▶ **Task description**
Exactly retype the lines of the material from its first line to the line with "def rad(t): return", including both.

▶ **Information supplied**
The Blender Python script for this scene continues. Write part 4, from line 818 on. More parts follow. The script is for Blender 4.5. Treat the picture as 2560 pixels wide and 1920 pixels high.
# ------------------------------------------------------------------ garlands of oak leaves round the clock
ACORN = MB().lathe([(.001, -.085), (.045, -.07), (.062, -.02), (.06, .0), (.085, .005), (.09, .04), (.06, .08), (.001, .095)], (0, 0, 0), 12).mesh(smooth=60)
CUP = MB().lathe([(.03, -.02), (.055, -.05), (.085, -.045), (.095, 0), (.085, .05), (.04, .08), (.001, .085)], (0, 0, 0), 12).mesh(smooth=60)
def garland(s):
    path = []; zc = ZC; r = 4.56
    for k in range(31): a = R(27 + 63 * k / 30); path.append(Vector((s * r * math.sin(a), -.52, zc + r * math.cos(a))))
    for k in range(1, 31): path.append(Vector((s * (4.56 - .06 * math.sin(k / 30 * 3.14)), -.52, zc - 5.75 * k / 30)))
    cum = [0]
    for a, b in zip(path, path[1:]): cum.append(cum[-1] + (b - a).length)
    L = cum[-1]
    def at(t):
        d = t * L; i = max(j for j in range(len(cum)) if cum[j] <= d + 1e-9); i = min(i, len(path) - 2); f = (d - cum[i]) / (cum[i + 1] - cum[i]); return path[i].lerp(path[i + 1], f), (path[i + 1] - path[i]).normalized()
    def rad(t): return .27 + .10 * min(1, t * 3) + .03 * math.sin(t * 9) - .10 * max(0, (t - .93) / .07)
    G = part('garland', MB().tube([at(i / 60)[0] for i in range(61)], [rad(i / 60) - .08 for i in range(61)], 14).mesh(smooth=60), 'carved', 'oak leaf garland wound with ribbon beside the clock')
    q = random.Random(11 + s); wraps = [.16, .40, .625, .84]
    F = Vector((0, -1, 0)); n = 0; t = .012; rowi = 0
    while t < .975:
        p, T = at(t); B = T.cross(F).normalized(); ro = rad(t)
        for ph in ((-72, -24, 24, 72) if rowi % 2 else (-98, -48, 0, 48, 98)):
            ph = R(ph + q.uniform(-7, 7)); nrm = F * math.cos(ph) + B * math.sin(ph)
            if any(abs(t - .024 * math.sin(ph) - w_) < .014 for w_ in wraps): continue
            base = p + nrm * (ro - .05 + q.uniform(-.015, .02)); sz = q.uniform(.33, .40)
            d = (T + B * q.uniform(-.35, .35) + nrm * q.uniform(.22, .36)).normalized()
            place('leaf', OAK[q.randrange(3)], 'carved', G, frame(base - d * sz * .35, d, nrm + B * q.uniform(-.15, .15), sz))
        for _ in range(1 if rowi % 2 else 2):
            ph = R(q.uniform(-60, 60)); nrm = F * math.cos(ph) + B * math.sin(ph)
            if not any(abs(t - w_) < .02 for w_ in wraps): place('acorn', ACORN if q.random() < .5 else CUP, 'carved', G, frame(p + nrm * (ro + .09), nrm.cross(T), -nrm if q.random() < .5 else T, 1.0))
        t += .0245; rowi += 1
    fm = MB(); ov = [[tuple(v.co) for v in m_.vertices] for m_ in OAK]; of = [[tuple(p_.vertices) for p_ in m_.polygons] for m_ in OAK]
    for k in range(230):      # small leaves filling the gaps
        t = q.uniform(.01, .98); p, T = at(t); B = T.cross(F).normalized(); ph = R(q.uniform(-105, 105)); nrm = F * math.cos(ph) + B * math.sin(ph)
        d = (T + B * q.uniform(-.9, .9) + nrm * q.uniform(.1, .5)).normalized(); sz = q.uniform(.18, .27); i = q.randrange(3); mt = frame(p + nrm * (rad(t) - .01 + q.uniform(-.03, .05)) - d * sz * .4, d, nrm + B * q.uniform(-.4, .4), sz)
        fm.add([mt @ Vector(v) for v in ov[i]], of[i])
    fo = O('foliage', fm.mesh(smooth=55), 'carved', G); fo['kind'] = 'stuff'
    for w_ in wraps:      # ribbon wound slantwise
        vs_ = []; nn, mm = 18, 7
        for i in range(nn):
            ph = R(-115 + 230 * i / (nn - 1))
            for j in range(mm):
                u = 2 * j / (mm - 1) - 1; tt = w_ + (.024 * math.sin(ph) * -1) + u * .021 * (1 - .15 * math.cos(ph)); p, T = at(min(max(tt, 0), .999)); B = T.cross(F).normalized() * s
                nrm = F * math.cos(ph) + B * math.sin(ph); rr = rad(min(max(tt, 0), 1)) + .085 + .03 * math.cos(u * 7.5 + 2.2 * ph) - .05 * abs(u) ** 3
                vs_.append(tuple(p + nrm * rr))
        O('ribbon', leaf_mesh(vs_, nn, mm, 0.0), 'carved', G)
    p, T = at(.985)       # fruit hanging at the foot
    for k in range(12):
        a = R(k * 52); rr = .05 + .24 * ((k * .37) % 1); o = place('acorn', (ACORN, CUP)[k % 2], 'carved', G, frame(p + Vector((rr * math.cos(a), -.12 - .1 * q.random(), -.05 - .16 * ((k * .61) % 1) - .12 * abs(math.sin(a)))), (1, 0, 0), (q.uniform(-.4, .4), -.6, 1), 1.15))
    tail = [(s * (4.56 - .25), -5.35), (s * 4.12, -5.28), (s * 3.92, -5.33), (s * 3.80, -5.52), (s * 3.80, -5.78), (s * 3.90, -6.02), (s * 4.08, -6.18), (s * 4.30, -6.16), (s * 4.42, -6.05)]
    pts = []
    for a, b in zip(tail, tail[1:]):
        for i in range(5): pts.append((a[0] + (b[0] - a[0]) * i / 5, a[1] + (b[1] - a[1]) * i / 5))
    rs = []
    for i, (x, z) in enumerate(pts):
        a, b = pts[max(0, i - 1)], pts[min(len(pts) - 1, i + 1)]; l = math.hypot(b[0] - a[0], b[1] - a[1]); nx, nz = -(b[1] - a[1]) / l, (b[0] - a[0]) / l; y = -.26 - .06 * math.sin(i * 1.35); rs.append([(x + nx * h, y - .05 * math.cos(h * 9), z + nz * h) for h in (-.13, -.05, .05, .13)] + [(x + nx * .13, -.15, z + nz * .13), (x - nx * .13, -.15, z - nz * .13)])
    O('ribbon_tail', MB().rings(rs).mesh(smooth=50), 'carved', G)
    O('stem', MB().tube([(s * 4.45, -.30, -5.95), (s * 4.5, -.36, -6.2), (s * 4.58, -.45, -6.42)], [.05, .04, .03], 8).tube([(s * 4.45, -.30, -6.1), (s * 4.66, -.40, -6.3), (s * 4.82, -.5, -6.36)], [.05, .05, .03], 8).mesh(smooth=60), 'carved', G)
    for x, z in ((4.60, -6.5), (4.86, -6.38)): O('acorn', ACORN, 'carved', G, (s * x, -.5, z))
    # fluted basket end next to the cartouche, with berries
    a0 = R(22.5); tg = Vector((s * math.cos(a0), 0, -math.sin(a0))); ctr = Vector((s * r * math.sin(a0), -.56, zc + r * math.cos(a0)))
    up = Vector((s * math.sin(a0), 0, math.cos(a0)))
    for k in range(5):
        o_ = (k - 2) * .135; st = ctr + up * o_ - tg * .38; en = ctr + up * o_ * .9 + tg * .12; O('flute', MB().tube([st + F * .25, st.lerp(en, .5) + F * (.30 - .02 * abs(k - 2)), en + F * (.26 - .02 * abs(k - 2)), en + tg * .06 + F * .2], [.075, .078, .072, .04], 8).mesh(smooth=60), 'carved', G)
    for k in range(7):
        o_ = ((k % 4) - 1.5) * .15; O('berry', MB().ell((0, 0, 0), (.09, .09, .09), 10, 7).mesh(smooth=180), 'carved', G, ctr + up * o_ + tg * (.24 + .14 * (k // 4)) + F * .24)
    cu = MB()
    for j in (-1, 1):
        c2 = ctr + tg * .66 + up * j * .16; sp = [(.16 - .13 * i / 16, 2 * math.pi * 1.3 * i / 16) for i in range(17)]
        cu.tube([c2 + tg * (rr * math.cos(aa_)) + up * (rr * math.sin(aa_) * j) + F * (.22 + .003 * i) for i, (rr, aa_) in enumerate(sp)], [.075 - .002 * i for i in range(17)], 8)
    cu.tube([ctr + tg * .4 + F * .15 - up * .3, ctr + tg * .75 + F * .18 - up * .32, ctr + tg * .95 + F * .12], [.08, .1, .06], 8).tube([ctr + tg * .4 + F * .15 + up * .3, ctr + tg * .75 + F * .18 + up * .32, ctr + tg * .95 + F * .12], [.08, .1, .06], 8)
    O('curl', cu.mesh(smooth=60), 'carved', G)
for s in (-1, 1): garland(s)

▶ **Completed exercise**
The Blender Python script for this scene continues. Write part 4, from line 818 on. More parts follow. The script is for Blender 4.5. Treat the picture as 2560 pixels wide and 1920 pixels high.
# ------------------------------------------------------------------ garlands of oak leaves round the clock
ACORN = MB().lathe([(.001, -.085), (.045, -.07), (.062, -.02), (.06, .0), (.085, .005), (.09, .04), (.06, .08), (.001, .095)], (0, 0, 0), 12).mesh(smooth=60)
CUP = MB().lathe([(.03, -.02), (.055, -.05), (.085, -.045), (.095, 0), (.085, .05), (.04, .08), (.001, .085)], (0, 0, 0), 12).mesh(smooth=60)
def garland(s):
    path = []; zc = ZC; r = 4.56
    for k in range(31): a = R(27 + 63 * k / 30); path.append(Vector((s * r * math.sin(a), -.52, zc + r * math.cos(a))))
    for k in range(1, 31): path.append(Vector((s * (4.56 - .06 * math.sin(k / 30 * 3.14)), -.52, zc - 5.75 * k / 30)))
    cum = [0]
    for a, b in zip(path, path[1:]): cum.append(cum[-1] + (b - a).length)
    L = cum[-1]
    def at(t):
        d = t * L; i = max(j for j in range(len(cum)) if cum[j] <= d + 1e-9); i = min(i, len(path) - 2); f = (d - cum[i]) / (cum[i + 1] - cum[i]); return path[i].lerp(path[i + 1], f), (path[i + 1] - path[i]).normalized()
    def rad(t): return .27 + .10 * min(1, t * 3) + .03 * math.sin(t * 9) - .10 * max(0, (t - .93) / .07)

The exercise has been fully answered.